→ Description of the task
Go through the material below and copy all lines with "scene".

→ Data
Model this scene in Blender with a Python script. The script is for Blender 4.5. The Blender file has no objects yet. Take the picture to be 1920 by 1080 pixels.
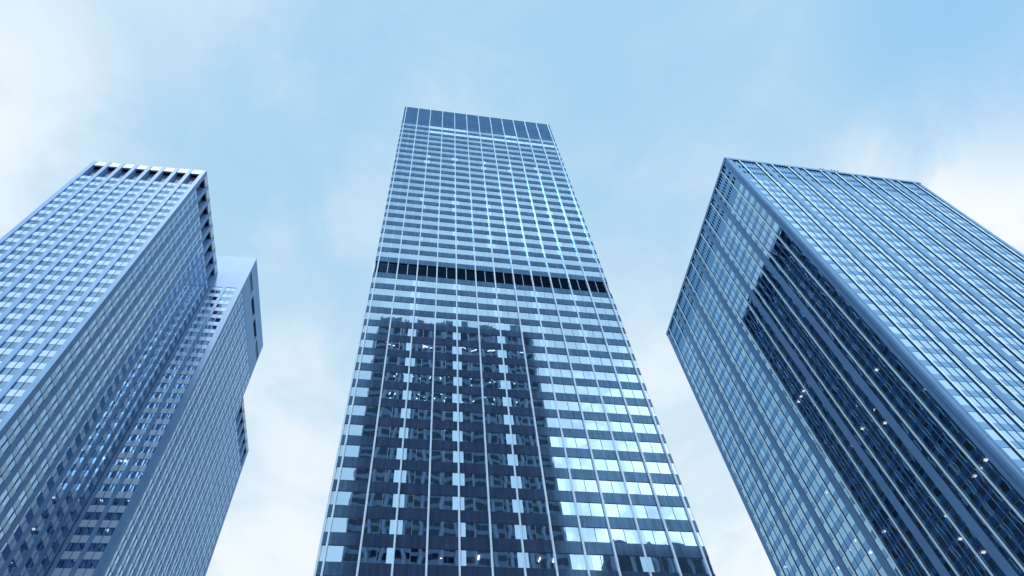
import bpy, math, random
from mathutils import Vector, Matrix
random.seed(7)
scene = bpy.context.scene
C = scene.collection

# ------------------------------------------------------------------ camera
CAM_Z = 1.6
cd = bpy.data.cameras.new('camera')
cam = bpy.data.objects.new('camera', cd)
C.objects.link(cam)
cd.sensor_width = 36.0
cd.lens = 24.3286
cd.clip_start = 0.1
cd.clip_end = 6000
RIGHT = Vector((0.98750487, -0.13922136, -0.07383456))
UP = Vector((-0.08038477, -0.84799986, 0.52386498))
BACK = Vector((-0.13554489, -0.51138405, -0.84859527))
m = Matrix((RIGHT, UP, BACK)).transposed().to_4x4()
m.translation = (0, 0, CAM_Z)
cam.matrix_world = m
scene.camera = cam


def project(p):
    v = Vector(p) - Vector((0, 0, CAM_Z))
    z = -v.dot(BACK)
    if z < 0.1:
        return None
    return (960 + 1297.5 * v.dot(RIGHT) / z, 540 - 1297.5 * v.dot(UP) / z)


# ------------------------------------------------------------------ sky, sun, exposure
SUN_EL, SUN_AZ = math.radians(63.0), math.radians(202.5)     # azimuth clockwise from +Y
scene.view_settings.view_transform = 'Standard'
scene.view_settings.look = 'None'
scene.view_settings.gamma = 1
scene.view_settings.exposure = 0.0
world = bpy.data.worlds.new('World')
scene.world = world
world.use_nodes = True
wt = world.node_tree
wt.nodes.clear()


class NT:
    """short-hand for wiring shader nodes"""
    def __init__(self, tree):
        self.t = tree

    def n(self, kind, **kw):
        nd = self.t.nodes.new(kind)
        for k, v in kw.items():
            setattr(nd, k, v)
        return nd

    def l(self, a, b):
        self.t.links.new(a, b)

    def put(self, sock, v):
        if hasattr(v, 'is_output'):
            self.l(v, sock)
        else:
            sock.default_value = v

    def math(self, op, a, b=None, c=None, clamp=False):
        nd = self.n('ShaderNodeMath', operation=op, use_clamp=clamp)
        self.put(nd.inputs[0], a)
        if b is not None:
            self.put(nd.inputs[1], b)
        if c is not None:
            self.put(nd.inputs[2], c)
        return nd.outputs[0]

    def vmath(self, op, a, b=None):
        nd = self.n('ShaderNodeVectorMath', operation=op)
        self.put(nd.inputs[0], a)
        if b is not None:
            if op == 'SCALE':
                self.put(nd.inputs['Scale'], b)
            else:
                self.put(nd.inputs[1], b)
        return nd.outputs['Value'] if op == 'DOT_PRODUCT' else nd.outputs[0]

    def mix(self, f, a, b, blend='MIX'):
        nd = self.n('ShaderNodeMix', data_type='RGBA', blend_type=blend)
        self.put(nd.inputs[0], f)
        self.put(nd.inputs[6], a)
        self.put(nd.inputs[7], b)
        return nd.outputs[2]

    def maprange(self, v, a, b, c=0.0, d=1.0, smooth=True):
        nd = self.n('ShaderNodeMapRange', interpolation_type='SMOOTHSTEP' if smooth else 'LINEAR')
        self.put(nd.inputs[0], v)
        for i, x in enumerate((a, b, c, d)):
            nd.inputs[i + 1].default_value = x
        return nd.outputs[0]

    def noise(self, vec, scale, detail=3.0, rough=0.55, dist=0.0):
        nd = self.n('ShaderNodeTexNoise')
        self.put(nd.inputs['Vector'], vec)
        nd.inputs['Scale'].default_value = scale
        nd.inputs['Detail'].default_value = detail
        nd.inputs['Roughness'].default_value = rough
        nd.inputs['Distortion'].default_value = dist
        return nd


w = NT(wt)
direction = w.n('ShaderNodeTexCoord').outputs['Generated']
sep = w.n('ShaderNodeSeparateXYZ')
w.l(direction, sep.inputs[0])
dz = sep.outputs[2]
flat = w.n('ShaderNodeCombineXYZ')
zc = w.math('MAXIMUM', dz, 0.12)
w.l(w.math('DIVIDE', sep.outputs[0], zc), flat.inputs[0])
w.l(w.math('DIVIDE', sep.outputs[1], zc), flat.inputs[1])
sky = w.n('ShaderNodeTexSky', sky_type='NISHITA', sun_disc=False, sun_elevation=SUN_EL, sun_rotation=SUN_AZ,
          air_density=1.0, dust_density=1.0, ozone_density=1.5)
big = w.noise(flat.outputs[0], 1.5, 5, 0.55, 0.5).outputs[0]
fine = w.noise(flat.outputs[0], 4.0, 6, 0.6, 0.8).outputs[0]
puff = w.math('ADD', w.math('MULTIPLY', big, 0.65), w.math('MULTIPLY', fine, 0.35))
K = 10.0
# thin veil, paler towards the horizon
veil = w.mix(w.maprange(dz, 0.50, 0.97), (0.72 * K, 0.88 * K, 0.98 * K, 1), (0.415 * K, 0.69 * K, 0.925 * K, 1))
veil = w.mix(w.maprange(dz, 0.10, 0.50), (0.42 * K, 0.60 * K, 0.84 * K, 1), veil)    # unseen low sky, darkened to deepen and blue the shade
col = w.mix(0.94, sky.outputs[0], veil)
# broken cloud
thick = w.maprange(puff, 0.40, 0.66, 0.0, 0.42)
banks = None
for d, r0, r1, amt in [((-0.54, 0.31, 0.78), 0.972, 1.0, 0.42), ((0.69, 0.23, 0.685), 0.972, 0.999, 1.1),
                       ((-0.30, 0.80, 0.50), 0.88, 0.99, 0.5), ((0.42, 0.69, 0.58), 0.94, 0.997, 0.75),
                       ((0.34, -0.70, 0.62), 0.95, 0.995, 0.6)]:
    dn = Vector(d).normalized()
    f = w.math('MULTIPLY', w.maprange(w.vmath('DOT_PRODUCT', direction, tuple(dn)), r0, r1), amt)
    banks = f if banks is None else w.math('ADD', banks, f)
bank = w.math('MULTIPLY', banks, w.maprange(puff, 0.36, 0.58, 0.15, 1.0))
col = w.mix(w.math('ADD', thick, bank, clamp=True), col, (0.93 * K, 0.985 * K, 1.03 * K, 1))
# bright thin overcast behind the viewer, on the sun's side
sunny = w.maprange(w.vmath('DOT_PRODUCT', direction, tuple(Vector((0.28, -0.79, 0.56)).normalized())), 0.62, 0.97)
col = w.mix(w.math('MULTIPLY', sunny, w.maprange(puff, 0.30, 0.62, 0.55, 1.0)), col, (1.55 * K, 1.60 * K, 1.62 * K, 1))
side_glow = w.maprange(w.vmath('DOT_PRODUCT', direction, tuple(Vector((0.58, -0.47, 0.67)).normalized())), 0.86, 0.985)
col = w.mix(w.math('MULTIPLY', side_glow, 0.9), col, (1.45 * K, 1.50 * K, 1.55 * K, 1))
break_ = w.math('MULTIPLY', w.maprange(w.vmath('DOT_PRODUCT', direction, tuple(Vector((0.37, -0.68, 0.63)).normalized())), 0.968, 0.996), w.maprange(fine, 0.36, 0.56, 0.15, 1.0))
col = w.mix(break_, col, (3.3 * K, 3.1 * K, 3.0 * K, 1))
# a deeper blue gap up on the right
gap = w.maprange(w.vmath('DOT_PRODUCT', direction, tuple(Vector((0.63, 0.03, 0.775)).normalized())), 0.968, 1.0, 0.0, 0.8)
col = w.mix(gap, col, (0.28 * K, 0.58 * K, 0.90 * K, 1))
bg = w.n('ShaderNodeBackground')
w.l(col, bg.inputs[0])
bg.inputs[1].default_value = 0.1
w.l(bg.outputs[0], w.n('ShaderNodeOutputWorld').inputs[0])

sl = bpy.data.lights.new('sun', 'SUN')
sl.energy = 4.0
sl.angle = math.radians(6)
sl.color = (1.0, 0.985, 0.96)
sun = bpy.data.objects.new('sun', sl)
C.objects.link(sun)
sd = Vector((math.sin(SUN_AZ) * math.cos(SUN_EL), math.cos(SUN_AZ) * math.cos(SUN_EL), math.sin(SUN_EL)))
sun.rotation_euler = sd.to_track_quat('Z', 'Y').to_euler()
sun.location = (0, -60, 300)

cy = scene.cycles
cy.use_denoising = True
cy.max_bounces = 8
cy.glossy_bounces = 5
cy.diffuse_bounces = 3
cy.transmission_bounces = 4
cy.transparent_max_bounces = 10
cy.sample_clamp_indirect = 6.0


# ------------------------------------------------------------------ materials
def material(name):
    mt = bpy.data.materials.new(name)
    mt.use_nodes = True
    mt.node_tree.nodes.clear()
    k = NT(mt.node_tree)
    out = k.n('ShaderNodeOutputMaterial')
    return mt, k, out


def solid(name, col, rough=0.6, spec=0.5, metal=0.0, var=0.10, scale=0.35, streak=0.0, bump=0.0, coat=0.0, joints=None):
    """painted metal, stone or concrete: uneven tone, rain streaks, optional panel joints"""
    mt, k, out = material(name)
    p = k.n('ShaderNodeBsdfPrincipled')
    co = k.n('ShaderNodeTexCoord').outputs['Object']
    n1 = k.noise(co, scale, 5, 0.6).outputs[0]
    v = k.maprange(n1, 0.3, 0.7, 1 - var, 1 + var, False)
    if streak:
        mp = k.n('ShaderNodeMapping')
        k.l(co, mp.inputs[0])
        mp.inputs['Scale'].default_value = (3.2, 3.2, 0.22)
        n2 = k.noise(mp.outputs[0], 1.0, 4, 0.65).outputs[0]
        v = k.math('MULTIPLY', v, k.maprange(n2, 0.35, 0.7, 1 - streak, 1 + streak, False))
    if joints:
        s3 = k.n('ShaderNodeSeparateXYZ')
        k.l(co, s3.inputs[0])
        for ax, period, wd in joints:
            fr = k.math('FRACT', k.math('DIVIDE', s3.outputs[ax], period))
            line = k.math('LESS_THAN', fr, wd / period)
            v = k.math('MULTIPLY', v, k.math('SUBTRACT', 1.0, k.math('MULTIPLY', line, 0.35)))
    c = k.vmath('SCALE', (col[0], col[1], col[2]), v)
    k.l(c, p.inputs['Base Color'])
    p.inputs['Roughness'].default_value = rough
    p.inputs['Specular IOR Level'].default_value = spec
    p.inputs['Specular Tint'].default_value = (0.55, 0.78, 1.0, 1)
    p.inputs['Metallic'].default_value = metal
    p.inputs['Coat Weight'].default_value = coat
    p.inputs['Coat Roughness'].default_value = 0.15
    if bump:
        b = k.n('ShaderNodeBump')
        b.inputs['Strength'].default_value = bump
        b.inputs['Distance'].default_value = 0.05
        k.l(k.noise(co, 1.2, 4).outputs[0], b.inputs['Height'])
        k.l(b.outputs[0], p.inputs['Normal'])
    k.l(p.outputs[0], out.inputs[0])
    return mt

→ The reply
Model this scene in Blender with a Python script. The script is for Blender 4.5. The Blender file has no objects yet. Take the picture to be 1920 by 1080 pixels.
scene = bpy.context.scene
C = scene.collection
scene.camera = cam
scene.view_settings.view_transform = 'Standard'
scene.view_settings.look = 'None'
scene.view_settings.gamma = 1
scene.view_settings.exposure = 0.0
scene.world = world
cy = scene.cycles